There is likely enough money to make a big difference in one of those areas, or a small difference in many of them. But the more I thought about it, St. Louis is in this odd place in history where we have money for most of those things, from President Joe Biden’s infrastructure bill, or the American Rescue Plan (most of the funds still having not been spent), or, more than likely, the Build Back Better bill that has passed the U.S. House and is awaiting debate in the Senate.

Compare that to where we were just a couple of years ago, when some city leaders wanted to sell the airport in a fire sale, to, in effect, use it as collateral in a payday loan to get money up front to spend on some of the same items above. St. Louis was negotiating from a position of weakness. Now we’ve taken on the big-bad NFL and won. And because of Biden and Congress, we have multiple pools of money to pull from to help us accomplish many important tasks.

That’s why the ideas on how to spend the region’s new bounty that drew my attention the most were those that looked to the future.

“Something truly transformative for SLPS and North County school districts would probably be the most impactful,” wrote one reader.

“I have to second the folks in here recommending investment and using the interest to fund our needs in perpetuity versus spending a large chunk of it right away,” wrote another.

Malik Lendell had a similar idea: “Reparations for consistent and intentional divestment from Black communities. This may look like investing in businesses run by those living in the communities, paying off debts, investing in scholarships for local public education, covering rent, etc.”

That idea got me thinking about the Kalamazoo Promise. In 2005, some anonymous donors in that Michigan industrial city created a fund that would pay for, in perpetuity, tuition for any student who graduated from the Kalamazoo Public Schools to go to college or trade school. Only a few million dollars is actually spent a year — about $150 million since the fund was created — but it has had a transformational effect. It’s increased graduation rates and the school population in the city’s public school district; it’s created economic opportunity and changed lives, and families, forever.

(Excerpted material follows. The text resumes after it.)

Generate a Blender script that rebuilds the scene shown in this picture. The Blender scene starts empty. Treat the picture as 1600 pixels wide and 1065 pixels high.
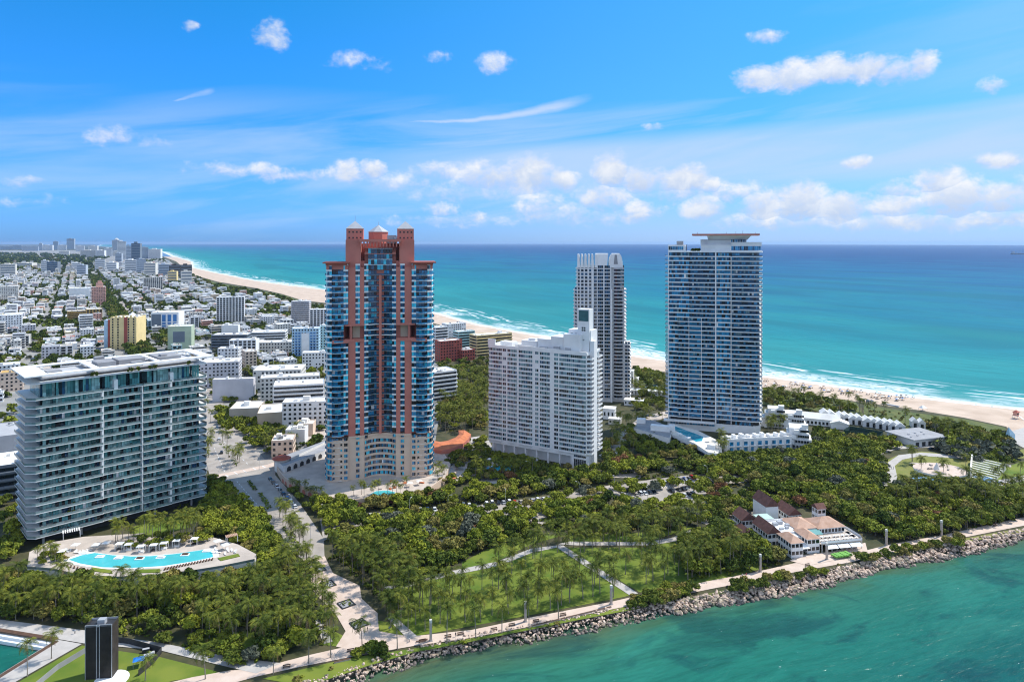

Dozens of other, similar, promise-type funds have been established in other cities since then. Years into the experiment, the people who run the Kalamazoo Promise have realized the need to come up with support for first-time college students. Tuition isn’t enough. And like so many things in education, there have been some skewed results, with more white students finishing college on the scholarships than Black students.

Maybe the St. Louis Promise will be different. Tuition, or trade school, or investment in entrepreneurialism, or money to buy a house. Imagine the possibilities if St. Louis took this $500 million in seed money and challenged entrepreneurs (and big law firms that just won a pot of gold), to match it with cash of their own, to create a $1 billion endowment to transform the lives of the next generation of St. Louisans?

St. Louis Mayor Tishaura O. Jones already has some experience thinking about investing in the future generation, having started a program when she was the city’s treasurer to create $50 scholarship accounts for every student who enters the St. Louis Public Schools as a kindergartner.

Do Jones and St. Louis County Executive Sam Page and Gov. Mike Parson and the Board of Aldermen and the County Council have the political will to put their names on a promise that will change St. Louis forever, even if the people who reap the most benefit will never cast a single vote for them?

I don’t know the answer to that. But I hope they try to think beyond themselves and their next elections.

Make the St. Louis Promise and turn this unexpected lottery into an investment into the children who will lead us into the future.